START Provided records

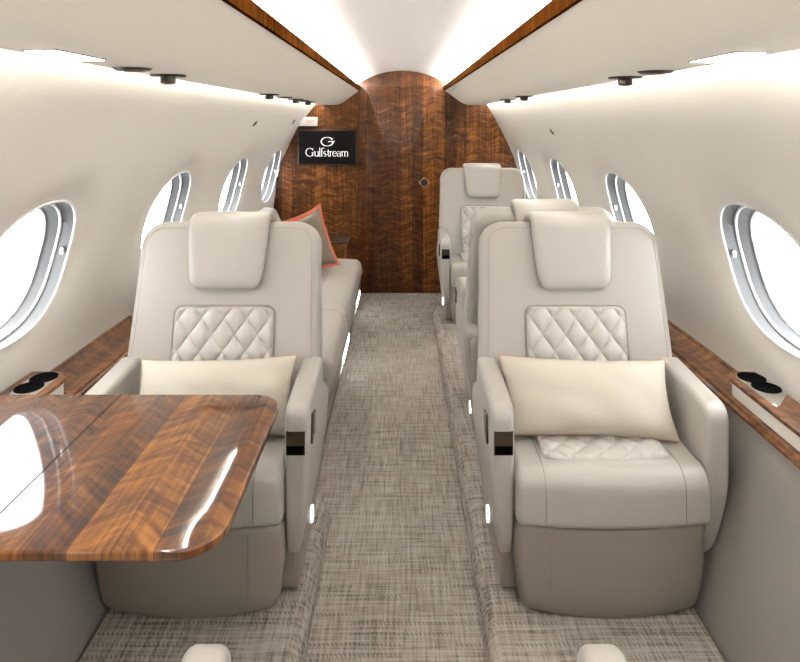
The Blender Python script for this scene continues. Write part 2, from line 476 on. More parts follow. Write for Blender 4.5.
# sliding door leaf in the far bulkhead
mb = MB(); prism(mb, rpoly([(-.305, .004), (.265, .004), (.265, 1.745), (-.305, 1.745)], .006, 3), Y1-.010, Y1-.0012, .002, lambda a, b, t: (a, t, b), caps=1, seg=2)
door = struct(mb.build('door_1', M['wood_v'], smooth=30))
mb = MB()
c = Vector((.187, Y1-.011, .935))
ol = [(.050, 0), (0, .050), (-.050, 0), (0, -.050)]
prism(mb, rpoly(ol, .006, 3), 0, .003, .001, lambda a, b, t: (c.x+a, c.y-t, c.z+b), caps=1, seg=2)
lt = mb.build('door_latch', M['brass'], door)
mb = MB(); mb.cyl((c.x, c.y-.008, c.z), .030, .006, 24, 'Y', bev=.0015); mb.build('latch_ring', M['bronze'], lt)

# ---------------------------------------------------------------- floor
XA, XB = -.262, .228
fl = MB(); fl.box(-1.2, 1.2, Y0, Y1, -.05, 0); struct(fl.build('floor', M['carpet'], smooth=0))
def platform(name, side, xe, ye, r, wide=.84):
    """raised carpeted step with a rolled edge; rounded at its far aisle corner"""
    mb = MB(); H = .06
    ol = rpoly([(side*wide, Y0+.002), (side*xe, Y0+.002), (side*xe, ye), (side*wide, ye)], [0, 0, r, .0], 10, .08)
    ol = [Vector(p) for p in ol]
    rr = [ol]
    R = [[(p.x, p.y, 0.0005) for p in ol]]
    lip = .045
    for k in range(1, 9):
        a = PI/2*k/8; q = inset(ol, lip*(1-math.cos(a))); R.append([(p.x if abs(abs(p.x)-wide) > .06 else side*wide, p.y, H*math.sin(a)) for p in q])
    mb.rings(R, False, True)
    return struct(mb.build(name, M['carpet'], smooth=50))
platform('floor_step_right', 1, XB, 4.72, .12)
platform('floor_step_left', -1, -XA, 2.40, .16)

# ---------------------------------------------------------------- seat
def quilt(mb, hw, h0, h1, px, pz, fmap, puff=.008, cr=.03, nx=110, nz=100, phase=(0, 0)):
    V = []; F = []
    for i in range(nz+1):
        z = h0+(h1-h0)*i/nz
        d0 = min(z-h0, h1-z); w = hw
        if d0 < cr: w = hw-cr+math.sqrt(max(0, cr*cr-(cr-d0)**2))
        for j in range(nx+1):
            x = -w+2*w*j/nx
            a = (x+phase[0])/px+(z+phase[1])/pz; b = (x+phase[0])/px-(z+phase[1])/pz
            q = abs(math.sin(PI*a))*abs(math.sin(PI*b))
            edge = min(w-abs(x), d0)
            e = max(0, min(1, edge/.012)); e = math.sqrt(1-(1-e)**2)
            V.append(fmap(x, z, -.003+e*(.004+puff*q**.42)))
    for i in range(nz):
        for j in range(nx):
            k = i*(nx+1)+j; F.append((k, k+1, k+nx+2, k+nx+1))
    mb.add(V, F); return mb
def cushion_top(y):     # seat cushion top height (slightly crowned)
    return .482

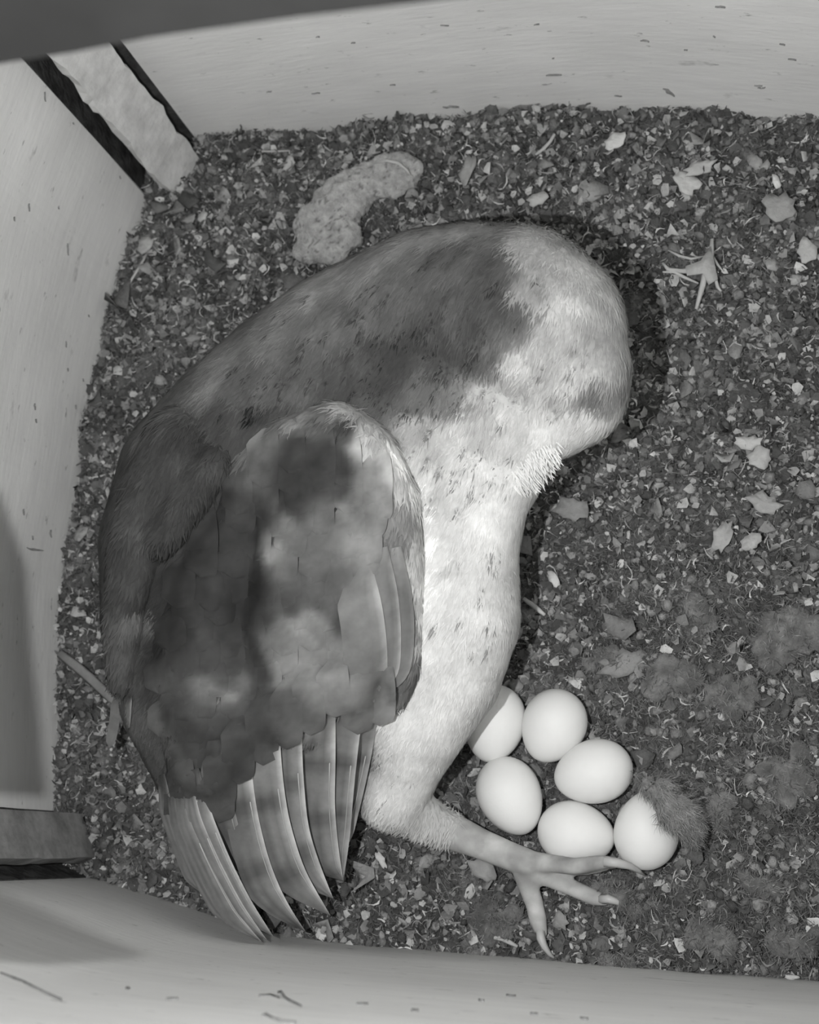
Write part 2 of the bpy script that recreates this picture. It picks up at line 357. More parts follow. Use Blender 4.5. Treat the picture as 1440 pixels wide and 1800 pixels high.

END Provided records

Task objective: Reproduce the material in its entirety and word for word, without the pictures.

Task answer:
The Blender Python script for this scene continues. Write part 2, from line 476 on. More parts follow. Write for Blender 4.5.
# sliding door leaf in the far bulkhead
mb = MB(); prism(mb, rpoly([(-.305, .004), (.265, .004), (.265, 1.745), (-.305, 1.745)], .006, 3), Y1-.010, Y1-.0012, .002, lambda a, b, t: (a, t, b), caps=1, seg=2)
door = struct(mb.build('door_1', M['wood_v'], smooth=30))
mb = MB()
c = Vector((.187, Y1-.011, .935))
ol = [(.050, 0), (0, .050), (-.050, 0), (0, -.050)]
prism(mb, rpoly(ol, .006, 3), 0, .003, .001, lambda a, b, t: (c.x+a, c.y-t, c.z+b), caps=1, seg=2)
lt = mb.build('door_latch', M['brass'], door)
mb = MB(); mb.cyl((c.x, c.y-.008, c.z), .030, .006, 24, 'Y', bev=.0015); mb.build('latch_ring', M['bronze'], lt)

# ---------------------------------------------------------------- floor
XA, XB = -.262, .228
fl = MB(); fl.box(-1.2, 1.2, Y0, Y1, -.05, 0); struct(fl.build('floor', M['carpet'], smooth=0))
def platform(name, side, xe, ye, r, wide=.84):
    """raised carpeted step with a rolled edge; rounded at its far aisle corner"""
    mb = MB(); H = .06
    ol = rpoly([(side*wide, Y0+.002), (side*xe, Y0+.002), (side*xe, ye), (side*wide, ye)], [0, 0, r, .0], 10, .08)
    ol = [Vector(p) for p in ol]
    rr = [ol]
    R = [[(p.x, p.y, 0.0005) for p in ol]]
    lip = .045
    for k in range(1, 9):
        a = PI/2*k/8; q = inset(ol, lip*(1-math.cos(a))); R.append([(p.x if abs(abs(p.x)-wide) > .06 else side*wide, p.y, H*math.sin(a)) for p in q])
    mb.rings(R, False, True)
    return struct(mb.build(name, M['carpet'], smooth=50))
platform('floor_step_right', 1, XB, 4.72, .12)
platform('floor_step_left', -1, -XA, 2.40, .16)

# ---------------------------------------------------------------- seat
def quilt(mb, hw, h0, h1, px, pz, fmap, puff=.008, cr=.03, nx=110, nz=100, phase=(0, 0)):
    V = []; F = []
    for i in range(nz+1):
        z = h0+(h1-h0)*i/nz
        d0 = min(z-h0, h1-z); w = hw
        if d0 < cr: w = hw-cr+math.sqrt(max(0, cr*cr-(cr-d0)**2))
        for j in range(nx+1):
            x = -w+2*w*j/nx
            a = (x+phase[0])/px+(z+phase[1])/pz; b = (x+phase[0])/px-(z+phase[1])/pz
            q = abs(math.sin(PI*a))*abs(math.sin(PI*b))
            edge = min(w-abs(x), d0)
            e = max(0, min(1, edge/.012)); e = math.sqrt(1-(1-e)**2)
            V.append(fmap(x, z, -.003+e*(.004+puff*q**.42)))
    for i in range(nz):
        for j in range(nx):
            k = i*(nx+1)+j; F.append((k, k+1, k+nx+2, k+nx+1))
    mb.add(V, F); return mb
def cushion_top(y):     # seat cushion top height (slightly crowned)
    return .482

Write part 2 of the bpy script that recreates this picture. It picks up at line 357. More parts follow. Use Blender 4.5. Treat the picture as 1440 pixels wide and 1800 pixels high.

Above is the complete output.